What you need to do: Look below for the line with "lobe_r=(.30, .42), base=.04, shape=.15)". Extract that line and each one after it through the last, word for word.

········

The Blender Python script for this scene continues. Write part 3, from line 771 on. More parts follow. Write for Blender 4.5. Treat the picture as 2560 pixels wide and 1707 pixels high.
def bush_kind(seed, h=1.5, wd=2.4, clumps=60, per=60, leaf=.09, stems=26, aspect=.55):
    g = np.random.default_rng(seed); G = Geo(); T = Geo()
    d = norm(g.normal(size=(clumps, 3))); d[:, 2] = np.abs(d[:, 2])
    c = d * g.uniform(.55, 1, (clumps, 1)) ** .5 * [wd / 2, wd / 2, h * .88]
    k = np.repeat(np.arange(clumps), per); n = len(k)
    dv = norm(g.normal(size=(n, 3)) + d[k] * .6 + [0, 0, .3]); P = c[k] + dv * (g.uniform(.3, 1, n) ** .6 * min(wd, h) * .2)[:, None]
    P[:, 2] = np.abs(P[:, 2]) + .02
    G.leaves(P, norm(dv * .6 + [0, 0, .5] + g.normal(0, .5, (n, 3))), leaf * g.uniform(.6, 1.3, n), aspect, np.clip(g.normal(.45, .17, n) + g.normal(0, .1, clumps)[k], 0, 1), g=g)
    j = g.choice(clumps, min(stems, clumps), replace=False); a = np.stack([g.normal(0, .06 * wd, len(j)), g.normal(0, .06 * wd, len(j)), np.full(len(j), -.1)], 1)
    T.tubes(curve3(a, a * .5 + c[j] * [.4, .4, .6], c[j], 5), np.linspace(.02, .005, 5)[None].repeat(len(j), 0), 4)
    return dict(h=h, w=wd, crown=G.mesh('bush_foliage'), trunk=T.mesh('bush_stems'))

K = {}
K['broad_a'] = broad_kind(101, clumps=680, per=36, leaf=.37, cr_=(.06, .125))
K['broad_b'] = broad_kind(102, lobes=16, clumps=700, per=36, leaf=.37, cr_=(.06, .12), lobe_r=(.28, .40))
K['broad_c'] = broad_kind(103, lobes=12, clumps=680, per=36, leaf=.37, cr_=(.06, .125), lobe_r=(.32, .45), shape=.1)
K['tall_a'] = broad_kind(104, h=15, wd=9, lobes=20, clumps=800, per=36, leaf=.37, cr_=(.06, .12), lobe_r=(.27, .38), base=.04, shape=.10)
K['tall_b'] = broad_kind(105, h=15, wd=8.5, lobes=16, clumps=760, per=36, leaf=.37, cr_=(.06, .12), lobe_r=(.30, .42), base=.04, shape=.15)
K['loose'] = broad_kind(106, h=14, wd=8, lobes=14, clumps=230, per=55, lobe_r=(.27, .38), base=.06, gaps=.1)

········

Correct output:
K['tall_b'] = broad_kind(105, h=15, wd=8.5, lobes=16, clumps=760, per=36, leaf=.37, cr_=(.06, .12), lobe_r=(.30, .42), base=.04, shape=.15)
K['loose'] = broad_kind(106, h=14, wd=8, lobes=14, clumps=230, per=55, lobe_r=(.27, .38), base=.06, gaps=.1)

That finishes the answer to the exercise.